PETER MLADINIC | New Mexico Junior College
Slowly I Turn in My Ergonomic Desk Chair
The Antiracism Trainings. By David Reich. (BlazeVOX, 2010. 367 pages, $22.00). ISBN 978-1-9354027-9-4.
Although he works a desk job, middle-aged Mickey Kronenberg has physical vigor and spiritual strength. Quirky, affable, solitary, Jewish in a Christian world, Mickey, the protagonist of David Reich’s novel, The Antiracism Trainings, edits a magazine for the Liberal Religion Center (LRC) which is the national headquarters of a post-Christian religious denomination.
Mickey’s coworkers are an odd lot. The Rev. Don Pulliam, the LRC’s long-winded president, suffers the delusion that he is not only Jewish, but “more authentically so than others who might happen to call themselves Jews.” Another Don, Don Sykes, Mickey’s immediate boss, though he seems to have an active conscience, devotes more time to the LRC’s arcane internal politics than to overseeing publications. Ann-Elise Goldberg and Tiffany Quintana, Mickey’s colleagues at the magazine, share his mounting trepidation over the antiracism training that LRC staff have been told to attend.
The Antiracism Trainings suggests that, while opposing racism is laudable, all antiracisms are not equal, not equally effective or equally well-meant. Ironically, given that racism is often engendered by low self-esteem, the LRC trainings, which are based on the idea that all whites are racists by definition, turns into an exercise in self-abasement (for the white trainees) and self-aggrandizement (for the trainers). Just as it is no coincidence that Mickey’s initials are MLK, it is also no coincidence that the trainings are conducted in the main by the Rev. Alfred Hittenmiller, who along with Mal Bond, the LRC’s “antiracism czar,” comes across as an ideologue bent on dogma, not a teacher but a rigid, egotistical, short-sighted bully.

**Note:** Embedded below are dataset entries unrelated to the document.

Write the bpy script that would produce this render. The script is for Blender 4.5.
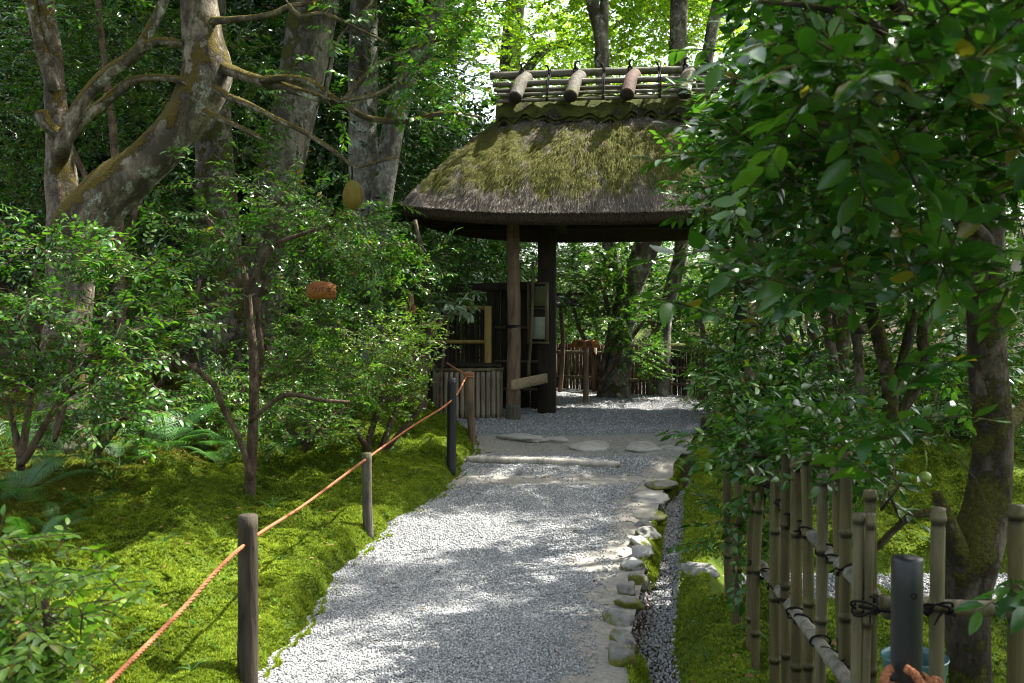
import bpy, math, random
import numpy as np
from mathutils import Vector

# ------------------------------------------------------------------ scene, camera, light
for o in list(bpy.data.objects):
    bpy.data.objects.remove(o)
scene = bpy.context.scene
COL = scene.collection
R = math.radians

EYE, FPX, PITCH = 1.5, 995.0, R(1.24)
cam_d = bpy.data.cameras.new('camera')
cam_d.lens = 35.0
cam_d.sensor_width = 36.0
cam_d.clip_start = 0.05
cam_d.clip_end = 500
cam_d.dof.use_dof = True
cam_d.dof.focus_distance = 9.0
cam_d.dof.aperture_fstop = 7.0
cam = bpy.data.objects.new('camera', cam_d)
cam.location = (0, 0, EYE)
cam.rotation_euler = (R(90) - PITCH, 0, 0)
COL.objects.link(cam)
scene.camera = cam

SUN_EL, SUN_AZ = R(57), R(62)          # azimuth measured from +Y (ahead) towards +X (right)
SUND = np.array([math.sin(SUN_AZ) * math.cos(SUN_EL), math.cos(SUN_AZ) * math.cos(SUN_EL), math.sin(SUN_EL)])
world = bpy.data.worlds.new('World')
scene.world = world
world.use_nodes = True
wn = world.node_tree
wn.nodes.clear()
sky = wn.nodes.new('ShaderNodeTexSky')
sky.sky_type = 'NISHITA'
sky.sun_disc = False
sky.sun_elevation = SUN_EL
sky.sun_rotation = SUN_AZ
sky.air_density = 1.0
sky.dust_density = 4.0
sky.ozone_density = 0.6
bg = wn.nodes.new('ShaderNodeBackground')
bg.inputs[1].default_value = 0.15
wo = wn.nodes.new('ShaderNodeOutputWorld')
hsv = wn.nodes.new('ShaderNodeHueSaturation')      # a thin bright veil of cloud: less blue
hsv.inputs['Saturation'].default_value = .55
wn.links.new(sky.outputs[0], hsv.inputs['Color'])
wn.links.new(hsv.outputs[0], bg.inputs[0])
wn.links.new(bg.outputs[0], wo.inputs[0])
sun_d = bpy.data.lights.new('sun', 'SUN')
sun_d.energy = 4.8
sun_d.angle = R(0.6)
sun_d.color = (1.0, 0.965, 0.90)
sun = bpy.data.objects.new('sun', sun_d)
sun.rotation_euler = Vector(SUND).to_track_quat('Z', 'Y').to_euler()
sun.location = (8, 8, 20)
COL.objects.link(sun)
scene.view_settings.view_transform = 'Standard'
scene.view_settings.look = 'None'
scene.view_settings.gamma = 1.0
scene.view_settings.exposure = 2.2
scene.view_settings.use_white_balance = True
scene.view_settings.white_balance_temperature = 6500
scene.view_settings.white_balance_tint = 8
scene.view_settings.use_curve_mapping = False
scene.render.engine = 'CYCLES'
cy = scene.cycles
cy.max_bounces = 7
cy.diffuse_bounces = 4
cy.glossy_bounces = 2
cy.transmission_bounces = 4
cy.transparent_max_bounces = 4
cy.caustics_reflective = False
cy.caustics_refractive = False
cy.sample_clamp_indirect = 6.0
cy.use_denoising = True
cy.denoising_prefilter = 'ACCURATE'
cy.pixel_filter_type = 'BLACKMAN_HARRIS'
cy.filter_width = 1.05
cy.use_adaptive_sampling = True
cy.adaptive_threshold = 0.01

# places where the canopy lets the sun through to the ground: (x, y, z, radius)
HOLES = []

# ------------------------------------------------------------------ maths helpers
rng = np.random.default_rng(7)

def nrm(v):
    v = np.asarray(v, float)
    return v / np.maximum(np.linalg.norm(v, axis=-1, keepdims=True), 1e-9)

def sstep(a, b, x):
    t = np.clip((x - a) / (b - a), 0, 1)
    return t * t * (3 - 2 * t)

def P(px, py, Y):
    """the point of the place at distance Y ahead that the photograph shows at (px, py)"""
    dx, dy = (px - 512) / FPX, (341.5 - py) / FPX
    yw = math.cos(PITCH) + math.sin(PITCH) * dy
    zw = -math.sin(PITCH) + math.cos(PITCH) * dy
    s = Y / yw
    return np.array([dx * s, Y, EYE + zw * s])

_ws = np.random.default_rng(3)
_WK = [( _ws.normal(size=2) , _ws.uniform(0, 6.28)) for _ in range(40)]
def wob(x, y, scale=1.0, octs=(0, 12)):
    """smooth pseudo-noise about in -1..1"""
    s = 0
    for k, ph in _WK[octs[0]:octs[1]]:
        s = s + np.sin((x * k[0] + y * k[1]) * 2.2 / scale + ph)
    return s / (octs[1] - octs[0]) ** .5

# ------------------------------------------------------------------ the lie of the land
PZ = np.array([(-5, 0), (4.5, 0), (6.5, .02), (8.0, .07), (8.8, .12), (9.0, .18), (9.8, .24), (10.1, .31), (11, .42), (13, .49), (20, .6), (60, 1.5)])
XL = np.array([(-2, -1.4), (2, -1.18), (4.1, -1.03), (5.2, -1.0), (6.5, -.93), (7.2, -.80), (7.9, -.62), (8.9, -.40), (9.9, -.34), (10.5, -.5), (11.3, -1.0), (13, -1.2), (14.5, .3), (15.2, .9), (20, .9), (60, .9)])
XR = np.array([(-2, .2), (2, .33), (4.1, .40), (4.65, .45), (5.65, .64), (7.15, .92), (8.2, 1.14), (9, 1.42), (10, 1.79), (11, 2.15), (12.5, 2.6), (14, 2.9), (15.2, 3.0), (20, 3.0), (60, 3.0)])
def pz(Y): return np.interp(Y, PZ[:, 0], PZ[:, 1])
def xl(Y): return np.interp(Y, XL[:, 0], XL[:, 1]) + .018 * np.sin(Y * 4.1) + .012 * np.sin(Y * 9.3 + 1) + .010 * np.sin(Y * 23.7) + .007 * np.sin(Y * 41 + 2)
def xr(Y): return np.interp(Y, XR[:, 0], XR[:, 1])
SIDE0, SIDE1 = 5.0, 5.75           # the gravel side path that crosses on the right
def ditch_l(Y): return xr(Y) + .12
def ditch_r(Y): return xr(Y) + .12 + np.interp(Y, [2, 4, 7, 8.6], [.17, .16, .17, .12])

def H(X, Y):
    X = np.asarray(X, float); Y = np.asarray(Y, float)
    z = pz(Y) - .035
    dl = xl(Y) - X
    b = .085 * sstep(0, .13, dl) + .16 * np.clip(dl, 0, 3.5) + .20 * np.clip(dl - 3.5, 0, 9) + .12 * np.clip(dl - 12, 0, 30)
    lump = .06 * wob(X, Y, .55, (0, 10)) + .035 * wob(X, Y, .2, (10, 24)) + .008 * wob(X, Y, .05, (24, 36))
    cush = -.030 * np.clip(.75 - np.abs(wob(X, Y, .16, (5, 13))), 0, 1) - .016 * np.clip(.6 - np.abs(wob(X, Y, .09, (14, 22))), 0, 1)
    b = b + (lump + cush) * sstep(0, .5, dl) + .035 * sstep(0, .13, dl)
    # right: a stone kerb, a ditch, then a mossy mound
    fd = 1 - sstep(8.3, 9.2, Y)
    dd = X - ditch_l(Y)
    inside = sstep(-.03, .02, dd) * (1 - sstep(-.02, .06, X - ditch_r(Y)))
    br = -.09 * inside * fd
    dr = X - (ditch_r(Y) * fd + (xr(Y) + .05) * (1 - fd))
    m = .17 * sstep(-.03, .22, dr) + .03 * np.clip(dr, 0, 6) + (.05 * wob(X, Y, .5, (3, 14)) + .025 * wob(X, Y, .17, (12, 26))) * sstep(0, .4, dr) + cush * sstep(0, .3, dr)
    m = m + .12 * np.clip(dr - 6, 0, 30) + .25 * sstep(.3, 2.0, dr) * sstep(6.5, 9.5, Y)
    side = sstep(SIDE0 - .12, SIDE0, Y) * (1 - sstep(SIDE1, SIDE1 + .12, Y)) * sstep(.12, .35, dr)
    m = m * (1 - side * .9) + side * .0
    br = br + np.where(dr > -.02, m, 0)
    z = z + np.where(dl > 0, b, 0) + np.where(X > xr(Y), br, 0)
    far = np.clip(Y - 15.5, 0, 60)
    return z + .06 * far + .0 * X

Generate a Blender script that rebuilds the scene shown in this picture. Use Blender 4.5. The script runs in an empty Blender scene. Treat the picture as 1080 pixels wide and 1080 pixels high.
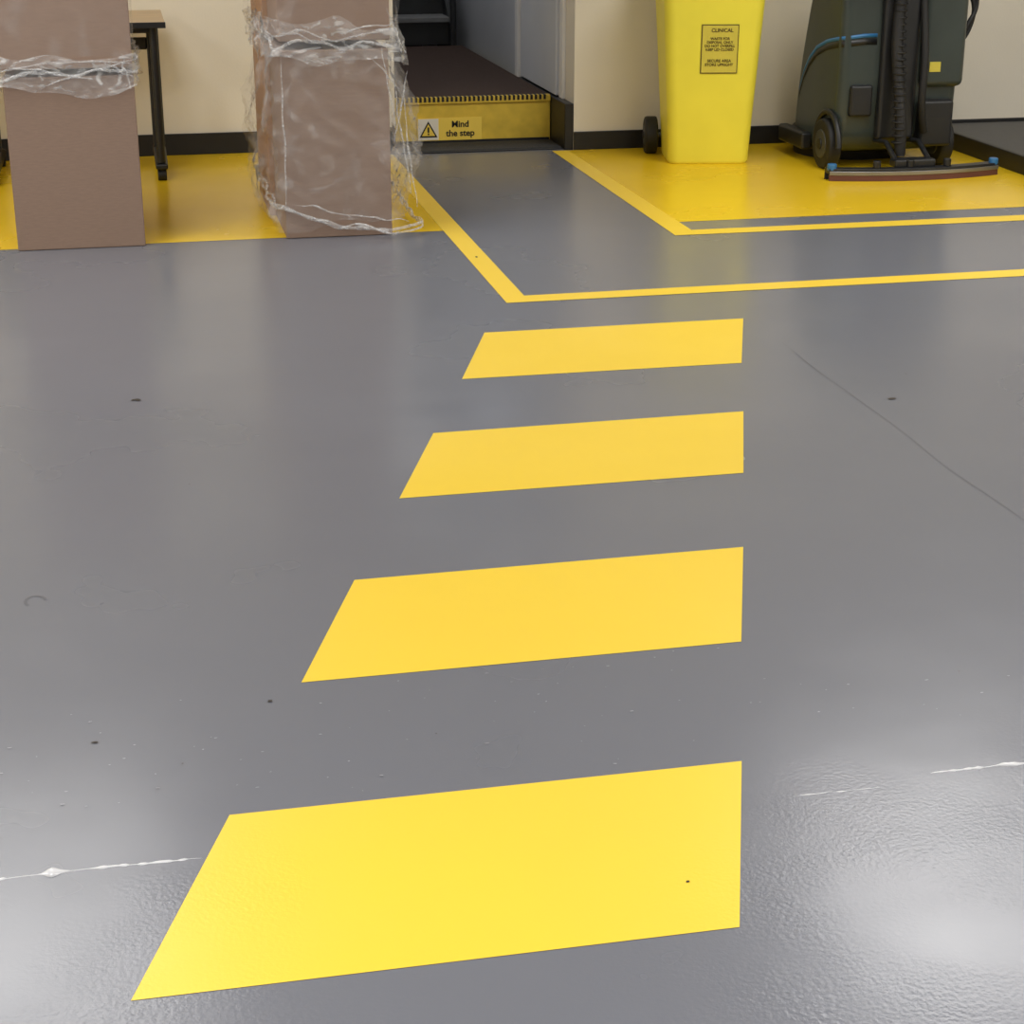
import bpy, bmesh, math, random
from mathutils import Vector, Matrix, noise
random.seed(7)
scene=bpy.context.scene
COL=scene.collection
scene.view_settings.view_transform='Standard'
def lin(c):
    return tuple((x/12.92 if x<=0.04045 else ((x+0.055)/1.055)**2.4) for x in c)
def rgb(r,g,b): return lin((r/255,g/255,b/255))+(1,)
def mat(name,col,rough=.5,metal=0,nscale=8,namt=.06,bump=0,bscale=40,spec=.5,coat=0,stretch=(1,1,1)):
    m=bpy.data.materials.new(name);m.use_nodes=True
    nt=m.node_tree;N=nt.nodes;L=nt.links;b=N['Principled BSDF']
    tc=N.new('ShaderNodeTexCoord');mp=N.new('ShaderNodeMapping');mp.inputs['Scale'].default_value=stretch
    L.new(tc.outputs['Object'],mp.inputs[0])
    n=N.new('ShaderNodeTexNoise');n.inputs['Scale'].default_value=nscale;n.inputs['Detail'].default_value=2
    L.new(mp.outputs[0],n.inputs['Vector'])
    r=N.new('ShaderNodeMapRange');r.inputs[1].default_value=.3;r.inputs[2].default_value=.7
    r.inputs[3].default_value=1-namt;r.inputs[4].default_value=1+namt
    L.new(n.outputs[0],r.inputs[0])
    h=N.new('ShaderNodeHueSaturation');h.inputs['Color'].default_value=col
    L.new(r.outputs[0],h.inputs['Value']);L.new(h.outputs[0],b.inputs['Base Color'])
    b.inputs['Roughness'].default_value=rough;b.inputs['Metallic'].default_value=metal
    b.inputs['Specular IOR Level'].default_value=spec
    if bump:
        n2=N.new('ShaderNodeTexNoise');n2.inputs['Scale'].default_value=bscale;n2.inputs['Detail'].default_value=1
        L.new(mp.outputs[0],n2.inputs['Vector'])
        bp=N.new('ShaderNodeBump');bp.inputs['Strength'].default_value=bump;bp.inputs['Distance'].default_value=.01
        L.new(n2.outputs[0],bp.inputs['Height']);L.new(bp.outputs[0],b.inputs['Normal'])
    return m
def painted_floor(name,col,namt,rlo,rhi,peelamt=1,spec=.5):
    """glossy resin floor paint, world-metre object coordinates"""
    m=bpy.data.materials.new(name);m.use_nodes=True
    nt=m.node_tree;N=nt.nodes;L=nt.links;b=N['Principled BSDF']
    tc=N.new('ShaderNodeTexCoord');P=tc.outputs['Object']
    def noi(s,d=2,dist=0):
        n=N.new('ShaderNodeTexNoise');n.inputs['Scale'].default_value=s;n.inputs['Detail'].default_value=d
        n.inputs['Distortion'].default_value=dist;L.new(P,n.inputs['Vector']);return n.outputs[0]
    def rng(v,a,b_,c,d):
        r=N.new('ShaderNodeMapRange');r.inputs[1].default_value=a;r.inputs[2].default_value=b_
        r.inputs[3].default_value=c;r.inputs[4].default_value=d;L.new(v,r.inputs[0]);return r.outputs[0]
    def mth(op,a,b_):
        x=N.new('ShaderNodeMath');x.operation=op
        for i,q in enumerate((a,b_)):
            if isinstance(q,(int,float)): x.inputs[i].default_value=q
            else: L.new(q,x.inputs[i])
        return x.outputs[0]
    n1=noi(1.1,4)
    v=rng(n1,.3,.7,1-namt,1+namt)
    h=N.new('ShaderNodeHueSaturation');h.inputs['Color'].default_value=col
    L.new(v,h.inputs['Value']);L.new(h.outputs[0],b.inputs['Base Color'])
    L.new(rng(n1,.35,.65,rhi,rlo),b.inputs['Roughness'])
    sep=N.new('ShaderNodeSeparateXYZ');L.new(P,sep.inputs[0])
    near=rng(sep.outputs[1],2.5,3.1,1,.06)
    mask=rng(noi(3.0,4),.42,.62,.15,1)
    peel=mth('MULTIPLY',mth('MULTIPLY',noi(115,2),mask),mth('MULTIPLY',near,.20*peelamt))
    hgt=mth('ADD',mth('MULTIPLY',noi(3.6,1),.40),peel)
    bp=N.new('ShaderNodeBump');bp.inputs['Strength'].default_value=.55;bp.inputs['Distance'].default_value=.006
    L.new(hgt,bp.inputs['Height']);L.new(bp.outputs[0],b.inputs['Normal'])
    b.inputs['Specular IOR Level'].default_value=spec
    return m
def link(o,parent=None):
    COL.objects.link(o)
    if parent: o.parent=parent
    return o
def empty(name,loc=(0,0,0),rz=0):
    e=bpy.data.objects.new(name,None);e.location=loc;e.rotation_euler=(0,0,rz);e.empty_display_size=.1
    return link(e)
def meshobj(name,verts,faces,m,parent=None,smooth=False,loc=(0,0,0),rot=(0,0,0)):
    me=bpy.data.meshes.new(name);me.from_pydata([tuple(v) for v in verts],[],faces);me.update()
    bm=bmesh.new();bm.from_mesh(me);bmesh.ops.recalc_face_normals(bm,faces=bm.faces);bm.to_mesh(me);bm.free()
    if m: me.materials.append(m)
    for p in me.polygons:p.use_smooth=smooth
    o=bpy.data.objects.new(name,me);o.location=loc;o.rotation_euler=rot
    return link(o,parent)
def bevel(o,w,seg=3,ang=35):
    md=o.modifiers.new('bevel','BEVEL');md.width=w;md.segments=seg;md.limit_method='ANGLE';md.angle_limit=math.radians(ang)
    for p in o.data.polygons:p.use_smooth=True
    w2=o.modifiers.new('wn','WEIGHTED_NORMAL');w2.keep_sharp=True
    return o
def box(name,lo,hi,m,parent=None,bev=0,rot=(0,0,0),seg=3):
    c=[(a+b)/2 for a,b in zip(lo,hi)];h=[(b-a)/2 for a,b in zip(lo,hi)]
    V=[(sx*h[0],sy*h[1],sz*h[2]) for sx in(-1,1) for sy in(-1,1) for sz in(-1,1)]
    F=[(0,1,3,2),(4,6,7,5),(0,4,5,1),(2,3,7,6),(0,2,6,4),(1,5,7,3)]
    o=meshobj(name,V,F,m,parent,loc=c,rot=rot)
    if bev: bevel(o,bev,seg)
    return o
def cyl(name,p0,p1,r,m,parent=None,r2=None,seg=32,bev=0):
    p0=Vector(p0);p1=Vector(p1);r2=r if r2 is None else r2
    d=(p1-p0);q=d.to_track_quat('Z','Y');Lh=d.length/2
    V=[];F=[]
    for k,(z,rr) in enumerate(((-Lh,r),(Lh,r2))):
        for i in range(seg):
            a=2*math.pi*i/seg;V.append((rr*math.cos(a),rr*math.sin(a),z))
    for i in range(seg):
        j=(i+1)%seg;F.append((i,j,seg+j,seg+i))
    F.append(tuple(range(seg))[::-1]);F.append(tuple(range(seg,2*seg)))
    o=meshobj(name,V,F,m,parent,loc=(p0+p1)/2);o.rotation_euler=q.to_euler()
    bevel(o,bev if bev else min(r,.003),2)
    return o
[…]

Reich does what all good novelists do: he transports us to a world—in this case the world of the LRC, with its echo-filled stairwells, its gloomy hallways and Victorian restrooms. Equally vivid is Reich’s depiction of the off-site conference center where the trainings are held: the assorted muffins offered to the trainees, the auditorium with its podium and rows of metal folding chairs, and the bedroom Mickey shares with another male staffer who has traveled to attend the trainings, a room that’s always either too hot or too cold. These details are vital parts of Mickey’s often claustrophobic world, a world in which the past, represented by the ghost of his immigrant Grandma Yosnow, constantly informs the present. Who am I? That is a central question for Mickey, a writer, a secular Jew, and someone who shares many LRC beliefs. Who are we? That’s also a central question.
Race is also, of course, an abiding theme, but in place of polemic there is plot. One of the book’s most memorable episodes takes place in mid-training, when Bond and Hittenmiller confront Tiffany, Mickey’s young Mexican-American colleague, who has refused to take part in a “breakout group” for people of color. Prodded by the trainers, Tiffany blows up. Over the course of the training, Mickey also blows up, though more quietly and inwardly.
The Antiracism Trainings begins at the end, with the knowledge that Mickey was pressured, even forced to leave his job. But we read on to learn exactly how that happened. The plot in this novel, like the settings and the characters, is first-rate, taking many unpredictable turns. More importantly, each scene propels a reader to another level of the central questions.
Part of the power of this novel comes from the fact that we cannot really answer the first of these questions without answering the second. Before, during, and after the training, Mickey struggles to compromise with the LRC’s hyper-correct ethos, but in the end his conscience holds him back. One character central to his development is Malika Carter, an African-American theologian who, like Mickey, rejects the all-whites-are-racists formula, arguing that those who propagate the formula are really engaged in a power grab, a climb up the organizational chart. The book’s portrayal of characters like Hittenmiller and Mary Kay Beauregard Jackson, an LRC executive, suggests that the struggle between the LRC’s “antiracists” and the magazine is less about race than self-interest, greed, paranoia and bad faith.
Though the novel is written in a humorous key, sadness lurks underneath the humor as Mickey and his colleagues, one after another, are forced to leave the LRC, their departures regretted by some of those who remain behind and welcomed by others. Don Sykes, for example, regrets Mickey’s leaving, a regret as feeble as it is genuine. Mickey has worked hard, and we get a sense that the magazine will be diminished without him, but we also feel relief for Mickey when he walks away with his values intact.